Weekly pig prices and slaughter data for Great Britain.
The EU-spec SPP has inched up for the second week running, gaining 0.09p to stand at 178.07p/kg during the week ended June 20.
While this represents an overall gain of just 0.19p in the space of a fortnight, it comes as welcome relief, given the SPP has lost nearly 20p since the end of 2025, including some big weekly falls of late. The price index is still nearly 29p below where it stood a year ago, on the back of an imbalance of supply and demand, compounded by low EU prices.
The latest Tribune roundup showed relative stability after the previous week’s big reductions – there was a big reduction in Denmark, alongside a smaller gain France, with little change elsewhere.
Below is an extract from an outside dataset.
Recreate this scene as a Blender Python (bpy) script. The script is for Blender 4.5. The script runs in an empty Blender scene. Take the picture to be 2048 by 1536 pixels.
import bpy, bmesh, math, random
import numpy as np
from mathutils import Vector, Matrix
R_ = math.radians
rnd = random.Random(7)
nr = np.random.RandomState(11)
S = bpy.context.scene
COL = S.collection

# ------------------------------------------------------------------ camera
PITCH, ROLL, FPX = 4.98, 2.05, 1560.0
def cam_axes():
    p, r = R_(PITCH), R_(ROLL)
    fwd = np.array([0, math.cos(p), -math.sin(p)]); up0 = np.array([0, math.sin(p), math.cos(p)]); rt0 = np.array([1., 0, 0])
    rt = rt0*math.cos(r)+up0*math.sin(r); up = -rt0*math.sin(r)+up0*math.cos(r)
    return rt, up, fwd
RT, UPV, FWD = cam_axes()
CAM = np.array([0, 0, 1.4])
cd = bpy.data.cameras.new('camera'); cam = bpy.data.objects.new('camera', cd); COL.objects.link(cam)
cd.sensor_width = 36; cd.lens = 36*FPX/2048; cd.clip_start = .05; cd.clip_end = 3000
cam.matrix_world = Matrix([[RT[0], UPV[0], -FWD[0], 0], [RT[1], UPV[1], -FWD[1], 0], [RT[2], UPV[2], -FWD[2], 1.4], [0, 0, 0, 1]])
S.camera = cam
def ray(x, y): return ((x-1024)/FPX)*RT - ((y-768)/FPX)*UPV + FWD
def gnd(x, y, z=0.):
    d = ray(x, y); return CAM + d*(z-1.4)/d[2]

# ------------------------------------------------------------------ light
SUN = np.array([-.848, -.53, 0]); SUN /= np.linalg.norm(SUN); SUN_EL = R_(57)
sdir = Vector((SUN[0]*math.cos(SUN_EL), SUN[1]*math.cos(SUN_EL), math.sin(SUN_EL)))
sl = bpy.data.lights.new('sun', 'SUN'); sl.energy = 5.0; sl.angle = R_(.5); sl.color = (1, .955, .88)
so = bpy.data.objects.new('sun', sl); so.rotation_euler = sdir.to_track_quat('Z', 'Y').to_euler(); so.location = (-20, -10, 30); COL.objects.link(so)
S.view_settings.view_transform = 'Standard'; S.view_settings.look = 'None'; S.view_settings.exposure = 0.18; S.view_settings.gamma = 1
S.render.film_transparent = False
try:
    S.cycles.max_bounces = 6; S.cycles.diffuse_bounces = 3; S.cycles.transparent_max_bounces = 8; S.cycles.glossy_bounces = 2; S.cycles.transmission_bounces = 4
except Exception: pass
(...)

The grade S EU reference price lost 1.5p to stand at 141.36p/kg during the week ended June 14. With the equivalent UK price inching up, the gap between EU and UK references increased to 43.4p, a relatively large gap, which will do nothing to support the UK pig market in the short-term.
After the year-on-year increase seen in the first four months of the year, the latest Defra figures show May UK clean pig slaughterings were down 1.7% on May 2025 at 842,000 head. As a result, AHDB’s estimated GB clean pig slaughterings have been significantly revised downwards, dating back a few weeks.
This means June estimated slaughterings have been trending below year-earlier levels. The figure stood at 158,906 head during the week ended June 13, 3,500 down on the previous week and 7,500 head below June 2025.
After increasing slightly last week for the first time in more than two months, average carcase weights in the SPP sample lost 1.33kg to stand at 90.71kg – the biggest weekly fall since AHDB SPP records began in 2014. The clearest sign yet the backlog is under control, it means carcase weights are now nearly 5kg below the recent April peak and 0.8g above year-earlier levels.
London feed wheat futures were quoted by AHDB on June 24 at £176.5/t for July, £3 up on last week, and £181/t for November, £2 higher.